IMF warns Africa on financial shocks

The International Monetary Fund warned sub-Saharan Africa's rapidly growing economies on Thursday that they need to do more to protect themselves against financial shocks.

In a sign of the continent's growing role in global financial markets, the IMF urged governments to mitigate the impact of cash rapidly flowing in and out of their economies.

Many African countries have benefited enormously in recent years from investors moving cash out of moribund developed markets in search of higher yields.

According to IMF data, net private flows to sub-Saharan Africa between 2010 and 2012 were double the levels seen in 2000 to 2007.

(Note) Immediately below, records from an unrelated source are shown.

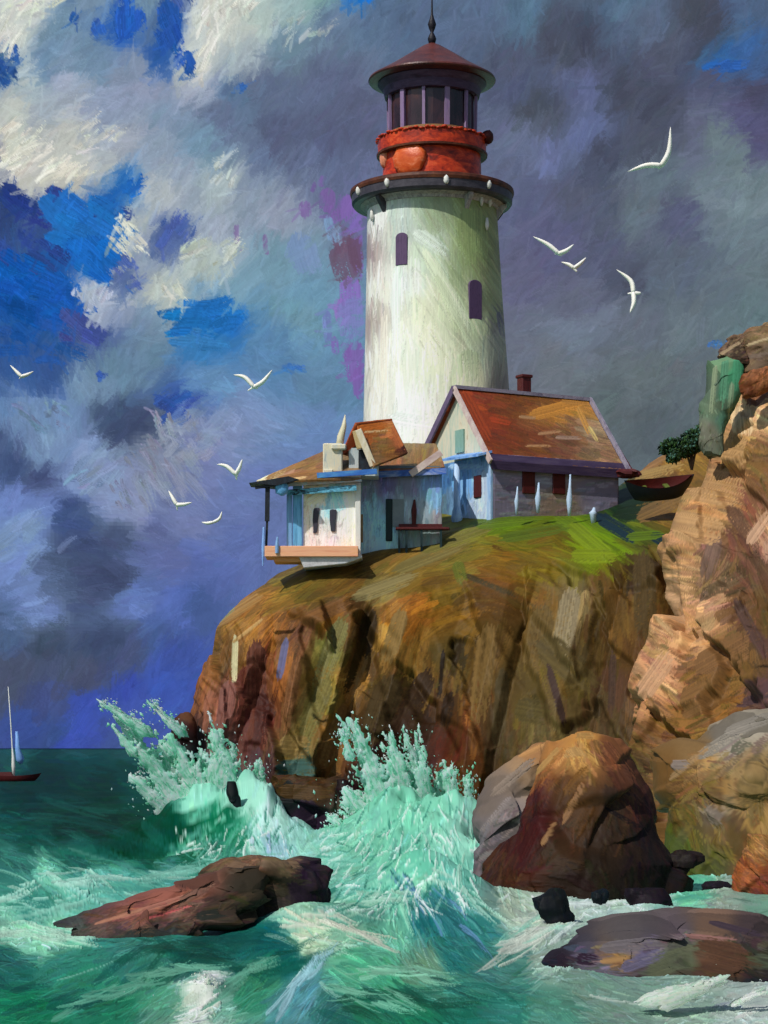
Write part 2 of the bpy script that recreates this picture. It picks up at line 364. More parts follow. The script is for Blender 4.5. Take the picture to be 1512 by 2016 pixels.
# ------------------------------------------------------------------ the sky
SKY = [(20,30,(190,195,190)),(60,60,(215,215,205)),(150,20,(90,120,160)),(120,95,(110,140,165)),(200,60,(115,140,165)),(250,90,(45,95,175)),
(300,40,(110,140,165)),(350,60,(70,95,150)),(345,130,(40,85,160)),(420,60,(208,210,200)),(450,20,(200,205,195)),(470,90,(205,208,198)),(520,60,(175,192,187)),(600,40,(145,170,172)),
(660,30,(125,165,162)),(725,15,(35,115,200)),(780,60,(80,100,140)),(20,130,(208,212,202)),(100,150,(105,135,165)),(200,160,(110,138,165)),(280,170,(125,140,165)),
(410,140,(198,203,197)),(500,130,(160,175,180)),(600,120,(105,130,155)),(680,90,(95,115,150)),(10,195,(40,80,140)),(60,190,(172,187,190)),(150,200,(155,165,185)),
(300,210,(140,150,175)),(390,190,(150,160,178)),(470,210,(85,110,150)),(550,200,(90,100,140)),(650,200,(88,95,135)),(700,250,(88,90,130)),(30,260,(190,194,187)),
(120,260,(155,168,180)),(220,260,(135,150,175)),(320,260,(125,145,170)),(430,270,(95,105,145)),(550,280,(82,85,125)),(650,300,(85,88,128)),(40,330,(202,205,194)),
(150,310,(190,192,185)),(250,310,(155,164,177)),(400,310,(110,140,165)),(500,330,(95,110,150)),(600,340,(90,98,140)),(680,400,(95,100,145)),(20,375,(130,130,150)),
(80,365,(195,195,185)),(140,372,(188,188,178)),(230,360,(175,182,182)),(330,350,(140,155,175)),(430,370,(158,172,176)),(500,400,(130,145,165)),(560,440,(140,150,170)),
(30,420,(45,60,115)),(120,430,(40,66,140)),(40,470,(42,62,128)),(220,440,(30,90,170)),(110,560,(28,80,160)),(180,490,(30,84,164)),(262,398,(35,100,175)),(320,405,(172,180,182)),(350,470,(70,90,155)),(270,470,(170,178,176)),
(250,505,(195,198,187)),(430,450,(150,163,180)),(415,510,(172,184,176)),(60,500,(50,75,145)),(150,500,(30,85,165)),(200,540,(25,90,170)),(50,580,(25,85,165)),
(100,640,(25,75,150)),(170,680,(65,85,150)),(180,600,(162,172,190)),(260,560,(80,100,155)),(325,585,(168,177,172)),(350,600,(180,186,175)),(230,630,(130,145,170)),(300,645,(115,140,165)),
(380,640,(35,110,180)),(440,630,(35,105,180)),(400,680,(55,118,175)),(480,560,(115,150,170)),(560,620,(105,145,165)),(600,570,(105,145,170)),(560,500,(110,145,165)),
(640,700,(100,140,170)),(560,740,(85,125,165)),(640,780,(90,125,160)),(600,850,(90,115,155)),(20,720,(45,80,150)),(90,745,(50,80,150)),(200,720,(95,125,155)),
(180,760,(100,125,150)),(300,720,(95,125,155)),(330,790,(70,95,150)),(362,800,(50,85,160)),(420,760,(85,120,155)),(480,820,(105,125,160)),(550,820,(95,120,155)),
(60,820,(92,117,150)),(110,860,(105,130,158)),(130,820,(95,120,155)),(230,830,(60,75,120)),(250,880,(60,70,115)),(290,870,(58,66,108)),(30,900,(60,75,130)),(100,925,(65,75,130)),(200,910,(112,132,167)),(170,950,(108,128,165)),
(350,850,(110,118,145)),(400,900,(100,110,150)),(300,930,(108,116,142)),(230,960,(112,127,160)),(270,990,(115,125,155)),(450,850,(108,122,155)),(500,950,(90,105,150)),(560,1000,(85,100,145)),
(30,980,(92,112,162)),(100,1010,(92,112,160)),(60,1060,(102,127,167)),(150,1020,(55,70,130)),(180,1080,(60,70,120)),(230,1050,(68,78,123)),(300,1020,(85,95,140)),
(400,1020,(97,107,147)),(480,1060,(80,95,145)),(50,1130,(97,117,165)),(80,1200,(97,117,160)),(150,1130,(72,86,132)),(200,1150,(63,72,118)),(300,1120,(80,90,140)),
(400,1120,(75,90,145)),(250,1210,(85,105,155)),(330,1200,(75,95,155)),(380,1200,(65,85,150)),(20,1240,(70,90,140)),(100,1260,(62,72,108)),(200,1270,(58,68,112)),
(300,1260,(65,85,150)),(50,1310,(70,75,110)),(150,1310,(70,74,113)),(250,1300,(68,76,128)),(350,1300,(60,80,160)),(80,1390,(62,72,138)),(150,1380,(55,75,165)),
(250,1370,(55,75,165)),(330,1350,(60,85,170)),(50,1430,(50,70,150)),(150,1440,(60,80,170)),(280,1440,(65,85,165)),(100,1465,(48,70,138)),(250,1465,(60,78,150)),(0,1345,(72,76,108)),
(800,60,(85,100,140)),(940,40,(85,100,140)),(1040,60,(80,107,142)),(1000,150,(78,82,115)),(1080,120,(73,73,98)),(1150,40,(80,90,120)),(1150,100,(70,70,98)),
(1250,80,(85,95,130)),(1230,60,(82,105,140)),(1370,60,(73,70,93)),(1450,40,(75,90,135)),(1490,80,(75,90,130)),(1300,140,(80,80,110)),(1400,130,(70,68,93)),
(1425,178,(45,92,158)),(1470,150,(55,95,158)),(1480,180,(60,85,140)),(1000,210,(78,82,120)),(1090,180,(85,88,130)),(1050,250,(72,74,95)),(1140,220,(90,94,143)),(1200,200,(70,70,96)),
(1300,240,(70,70,96)),(1400,230,(80,78,115)),(1500,230,(73,68,103)),(1000,320,(97,102,142)),(1080,340,(102,110,157)),(1150,280,(92,100,150)),(1200,320,(73,73,103)),
(1280,310,(77,77,103)),(1380,290,(95,95,130)),(1440,325,(104,118,132)),(1490,300,(83,76,123)),(1050,420,(90,92,135)),(1130,420,(83,83,113)),(1220,400,(76,78,108)),
(1300,375,(97,110,130)),(1400,400,(107,120,137)),(1480,400,(112,127,142)),(1250,430,(97,107,125)),(1350,450,(83,82,120)),(1100,500,(90,86,130)),(1200,500,(83,83,118)),
(1050,560,(95,90,130)),(1150,580,(95,95,125)),(1250,580,(76,76,103)),(1330,560,(88,95,120)),(1450,500,(100,113,130)),(1480,560,(100,112,128)),(1400,560,(95,105,125)),
(1050,660,(102,104,130)),(1150,640,(108,115,143)),(1250,650,(98,102,125)),(1350,640,(98,108,125)),(1450,620,(95,113,126)),(1100,720,(105,108,125)),(1250,740,(98,105,118)),
(1340,760,(95,102,115)),(1300,820,(85,92,105)),(1200,800,(92,100,112)),(1180,70,(78,98,135))]
SKY = [(x, y, tuple(min(255, q*(1.14 if (x < 620 and 740 < y < 1240 and c[0] > 72) else 1.0)) for q in c)) for x, y, c in SKY]
SKY_R = 15000.0
def dome_axis(lo, hi, step, outer, k):
    d = np.arange(lo, hi, step); o = np.linspace(0, 1, k+1)[1:]**1.5
    return np.concatenate([(lo-o*outer)[::-1], d, d[-1]+o*outer])
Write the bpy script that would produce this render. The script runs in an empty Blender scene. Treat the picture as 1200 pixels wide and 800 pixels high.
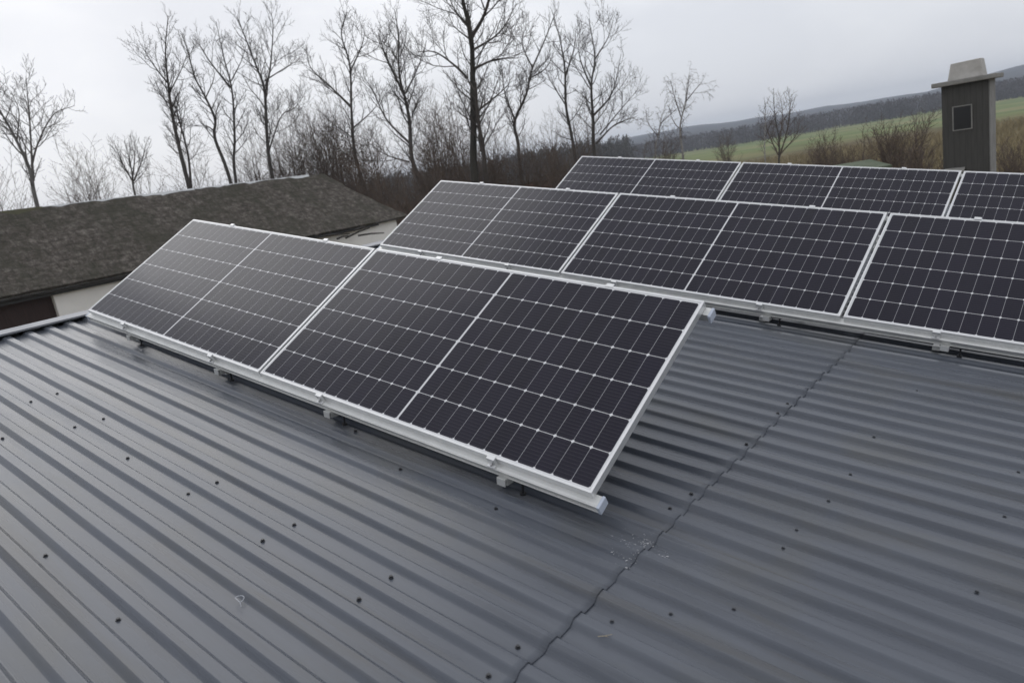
import bpy, bmesh, math, random
import numpy as np
from mathutils import Vector, Matrix

# ------------------------------------------------------------------ camera, sky, sun, exposure
scene = bpy.context.scene
COL = scene.collection
R = math.radians
CAM_POS = Vector((5.63951, -1.97349, 0.48696))
CAM_RIGHT = Vector((0.76353523, 0.62540691, -0.16087312))
CAM_DOWN = Vector((0.0248723, -0.27741604, -0.96042788))
CAM_FWD = Vector((-0.64528701, 0.72931923, -0.22737222))
FPX = 861.935                                   # focal length in pixels of the 1200 px wide photograph

cam = bpy.data.cameras.new('camera')
camo = bpy.data.objects.new('camera', cam)
COL.objects.link(camo)
m = Matrix.Identity(4)
for i in range(3):
    m[i][0] = CAM_RIGHT[i]; m[i][1] = -CAM_DOWN[i]; m[i][2] = -CAM_FWD[i]; m[i][3] = CAM_POS[i]
camo.matrix_world = m
cam.sensor_fit = 'HORIZONTAL'
cam.sensor_width = 36.0
cam.lens = 36.0 * FPX / 1200
cam.clip_start = 0.05
cam.clip_end = 12000
cam.dof.use_dof = True
cam.dof.focus_distance = 4.2
cam.dof.aperture_fstop = 3.4
scene.camera = camo

SUN_EL, SUN_AZ = R(38), R(296)                  # azimuth measured clockwise from +Y
world = bpy.data.worlds.new('World')
scene.world = world
world.use_nodes = True
nt = world.node_tree
nt.nodes.clear()
N = nt.nodes.new
out = N('ShaderNodeOutputWorld'); bg = N('ShaderNodeBackground'); bg.inputs['Strength'].default_value = 0.1
sky = N('ShaderNodeTexSky'); sky.sky_type = 'NISHITA'; sky.sun_disc = False
sky.sun_elevation = SUN_EL; sky.sun_rotation = SUN_AZ; sky.air_density = 1.0; sky.dust_density = 2.5
tc = N('ShaderNodeTexCoord'); mp = N('ShaderNodeMapping')
mp.inputs['Scale'].default_value = (1.6, 1.6, 4.2); mp.inputs['Rotation'].default_value = (0, 0.10, 0.5)
nz = N('ShaderNodeTexNoise'); nz.inputs['Scale'].default_value = 1.5; nz.inputs['Detail'].default_value = 5.0
nz.inputs['Roughness'].default_value = 0.5; nz.inputs['Distortion'].default_value = 0.5
cr = N('ShaderNodeValToRGB')
cr.color_ramp.elements[0].position = 0.38; cr.color_ramp.elements[0].color = (7.8, 8.03, 8.6, 1)
cr.color_ramp.elements[1].position = 0.62; cr.color_ramp.elements[1].color = (9.35, 9.5, 9.9, 1)
mix = N('ShaderNodeMix'); mix.data_type = 'RGBA'; mix.inputs[0].default_value = 0.93
L = nt.links.new
L(tc.outputs['Generated'], mp.inputs['Vector']); L(mp.outputs['Vector'], nz.inputs['Vector'])
L(nz.outputs['Fac'], cr.inputs['Fac']); L(sky.outputs['Color'], mix.inputs[6]); L(cr.outputs['Color'], mix.inputs[7])
# the cloud deck is brighter around the veiled sun
dot = N('ShaderNodeVectorMath'); dot.operation = 'DOT_PRODUCT'
dot.inputs[1].default_value = (math.sin(SUN_AZ) * math.cos(SUN_EL), math.cos(SUN_AZ) * math.cos(SUN_EL), math.sin(SUN_EL))
L(tc.outputs['Generated'], dot.inputs[0])
gl = N('ShaderNodeMapRange'); gl.interpolation_type = 'SMOOTHSTEP'
gl.inputs['From Min'].default_value = 0.35; gl.inputs['From Max'].default_value = 1.0
gl.inputs['To Min'].default_value = 1.0; gl.inputs['To Max'].default_value = 1.06
L(dot.outputs['Value'], gl.inputs['Value'])
br = N('ShaderNodeVectorMath'); br.operation = 'SCALE'
L(mix.outputs[2], br.inputs[0]); L(gl.outputs[0], br.inputs['Scale'])
L(br.outputs[0], bg.inputs['Color']); L(bg.outputs['Background'], out.inputs['Surface'])

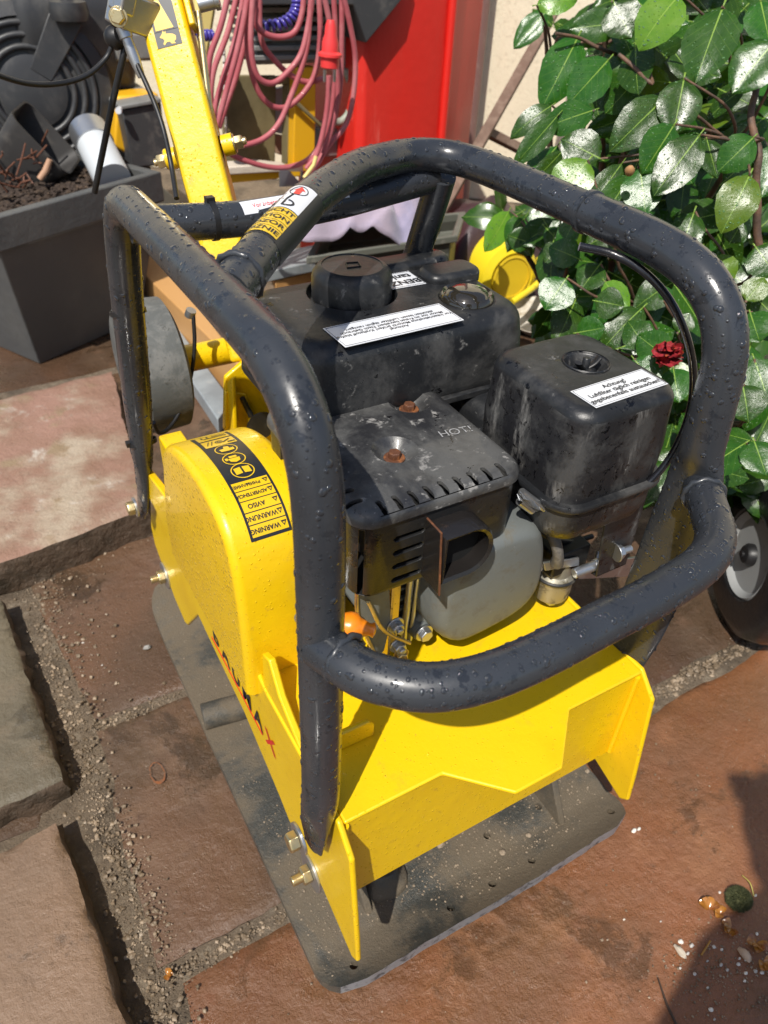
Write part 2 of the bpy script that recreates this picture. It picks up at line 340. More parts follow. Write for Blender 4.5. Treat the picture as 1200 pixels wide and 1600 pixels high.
# ------------------------------------------------------------------ the ground and its flagstones
g = MB(); n = 60
gv = []
for j in range(n + 1):
    for i in range(n + 1):
        x = -3 + 7 * i / n; y = -1.6 + 7 * j / n; gv.append((x, y, -.004 + .003 * noise.noise(V((x * 9, y * 9, 3)))))
g.add(gv, [(j * (n + 1) + i, j * (n + 1) + i + 1, (j + 1) * (n + 1) + i + 1, (j + 1) * (n + 1) + i) for j in range(n) for i in range(n)])
g.add([(-60, -60, -.05), (60, -60, -.05), (60, 60, -.05), (-60, 60, -.05)], [(0, 1, 2, 3)])
ground = g.build('ground', 'soil', smooth=60, origin=V((0, 0, 0)), fix=False); ground['kind'] = 'structure'; ground['label'] = 'dark gritty soil between and under the flagstones'
def flag(name, c, z0, z1, m, parent, n=34, jit=.006, relief=.0016, seed=0, edge=.004, edge_m='st_edge', rough_edge=0):
    """a riven stone slab: a curved four-sided sheet with ragged edges, uneven top and rough sides"""
    c = [V((q[0], q[1], 0)) for q in c]; vs = []; top = []
    for j in range(n + 1):
        for i in range(n + 1):
            u, v = i / n, j / n; e = min(u, 1 - u, v, 1 - v) * n
            p = c[0] * (1 - u) * (1 - v) + c[1] * u * (1 - v) + c[2] * u * v + c[3] * (1 - u) * v
            k = max(0, 1 - e / 3)
            p = p + V((noise.noise(V((p.x * 14, p.y * 14, seed + 5))) + .5 * noise.noise(V((p.x * 45, p.y * 45, seed + 8))), noise.noise(V((p.x * 14, p.y * 14, seed + 15))) + .5 * noise.noise(V((p.x * 45, p.y * 45, seed + 18))), 0)) * jit * k
            h = noise.noise(V((p.x * 5, p.y * 5, seed))) * 1.5; h = math.floor(h * 2.5) / 2.5 * .6 + h * .6 + noise.noise(V((p.x * 22, p.y * 22, seed + 2))) * .5
            z = z1 + h * relief - (edge if e < .5 else edge * .18 if e < 1.5 else 0)
            vs.append(V((p.x, p.y, z)))
    idx = lambda i, j: j * (n + 1) + i
    mb = MB(); mb.add(vs, [(idx(i, j), idx(i + 1, j), idx(i + 1, j + 1), idx(i, j + 1)) for j in range(n) for i in range(n)])
    rim = [idx(i, 0) for i in range(n)] + [idx(n, j) for j in range(n)] + [idx(i, n) for i in range(n, 0, -1)] + [idx(0, j) for j in range(n, 0, -1)]
    cen = sum(c, V()) / 4; k0 = len(vs); rows = 4 if z1 - z0 > .03 else 1; allr = [rim]
    for r in range(1, rows + 1):
        add = []
        for i in rim:
            p = vs[i]; t = r / rows; o = V((p.x - cen.x, p.y - cen.y, 0)).normalized()
            q = V((p.x, p.y, p.z + (z0 - p.z) * t)) + o * (.004 + rough_edge * noise.noise(V((p.x * 30, p.y * 30, r * 3 + seed))))
            add.append(len(mb.v)); mb.v.append(q)
        allr.append(add)
    for a, b in zip(allr, allr[1:]):
        L = len(a)
        for i in range(L): mb.f.append((a[i], b[i], b[(i + 1) % L], a[(i + 1) % L])); mb.mi.append(1)
    return mb.build(name, [m, edge_m], parent, smooth=50, fix=False)
patio = bpy.data.objects.new('patio', None); C.objects.link(patio); ORI['patio'] = V((0, 0, 0)); patio['kind'] = 'structure'; patio['label'] = 'sandstone flagstone paving with gritty joints'
FL = [([(-.150, -.50), (1.15, -.50), (1.15, .135), (-.150, .105)], 'st_red', 60),
      ([(-.174, .137), (.44, .135), (.44, .502), (-.150, .507)], 'st_brown', 40), ([(.462, .160), (1.12, .165), (1.15, .76), (.462, .74)], 'st_dark', 40),
      ([(-.150, .526), (.30, .521), (.30, 1.02), (-.190, .94)], 'st_brown', 40), ([(.325, .523), (.44, .523), (.44, 1.02), (.325, 1.02)], 'st_dark', 14),
      ([(.462, .765), (1.12, .78), (1.10, 1.36), (.462, 1.34)], 'st_dark', 24),
      ([(1.17, .17), (1.8, .2), (1.8, .85), (1.17, .78)], 'st_dark', 24), ([(1.17, -.5), (1.9, -.5), (1.9, .17), (1.17, .14)], 'st_red', 24),
      ([(-.175, .99), (.44, 1.045), (.44, 1.62), (-.19, 1.60)], 'st_brown', 24), ([(-.85, 1.55), (-.22, 1.60), (-.22, 2.2), (-.85, 2.2)], 'st_dark', 16),
      ([(-.20, 1.63), (.44, 1.65), (.44, 2.3), (-.20, 2.3)], 'st_dark', 16), ([(.465, 1.37), (1.10, 1.39), (1.10, 2.0), (.465, 2.0)], 'st_dark', 16),
      ([(.465, 2.03), (1.10, 2.03), (1.10, 2.7), (.465, 2.7)], 'st_dark', 12), ([(1.14, .90), (1.85, .95), (1.85, 1.7), (1.14, 1.6)], 'st_dark', 16), ([(1.14, 1.75), (1.9, 1.8), (1.9, 2.5), (1.14, 2.5)], 'st_dark', 12),
      ([(-.80, -.30), (-.225, -.30), (-.235, .36), (-.8, .36)], 'st_dark', 16), ([(-.80, .39), (-.24, .39), (-.25, .86), (-.8, .86)], 'st_dark', 16), ([(-.80, .89), (-.2, .89), (-.2, 1.5), (-.8, 1.5)], 'st_dark', 16)]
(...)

In 2012 alone portfolio and cross-border bank flows to the fastest growing markets in the region passed $17 billion, with Ghana, Nigeria, and Zambia the main beneficiaries.

Country after country has sought to tap bond markets for relatively cheap loans.

But a possible economic slowdown in China and an end to US Federal Reserve stimulus is beginning to make investors more cautious.

In some countries, like South Africa, that has caused a large depreciation in the local currency, pushing up import prices and fuelling inflation.

More broadly the IMF said the impact of these trends had so far been "muted" but it warned "if the global turmoil persists, risks of contagion and possible reversals may increase."

"As frontier economies in the region become more integrated with global financial markets, they will also become increasingly vulnerable to global financial shocks."

The IMF predicted weaker-than-expected growth of five percent in 2013 thanks to a "more adverse external environment."

It specifically cited "rising financing costs, less dynamic emerging markets, and less favourable commodity prices."

It recommended better monitoring of capital flows and develop tools to limit the impact of surges or reversals in investment.

The IMF also warned that a slowdown in major markets like China could hit commodity prices, with a devastating impact on revenue for many African governments.

The fund however predicted a modest bump in growth in 2014, forecasting six percent expansion for the region.

Despite a variety of headwinds, "sub-Saharan Africa's economies have generally maintained a strong pace," said Antoinette Sayeh, director of the IMF's Africa department during the launch of the report in Lagos.

"This is a reflection of continued sound macroeconomic policies as well as robust domestic demand, in particular investment in infrastructure and productive capacity," she added.

Particularly strong growth is expected in mineral exporting countries, like Ivory Coast, DR Congo, Mozambique, Rwanda and Sierra Leone as well as in Nigeria, the continent's second biggest economy and top oil producer.

Nigerian financial analyst Bismarck Rewane welcomed the IMF's forecast of 7.4 percent growth in 2014.

But he said that increases in GDP must not overshadow the discouraging aspects of Nigeria's economy, including worsening income inequality, rising poverty and a spike in unproductive political spending ahead of general elections in 2015.

The deputy governor of Nigeria's Central Bank, Sarah Alade, said the country could surpass the IMF's growth estimates if ongoing reforms in agriculture and power as well as efforts to tackle the security challenges in the north were successful.

Nigeria is fighting a four-year insurgency by the Islamist group Boko Haram, which has claimed thousands of lives.

Analysts and Western diplomats say the conflict has scared off investors and curbed development.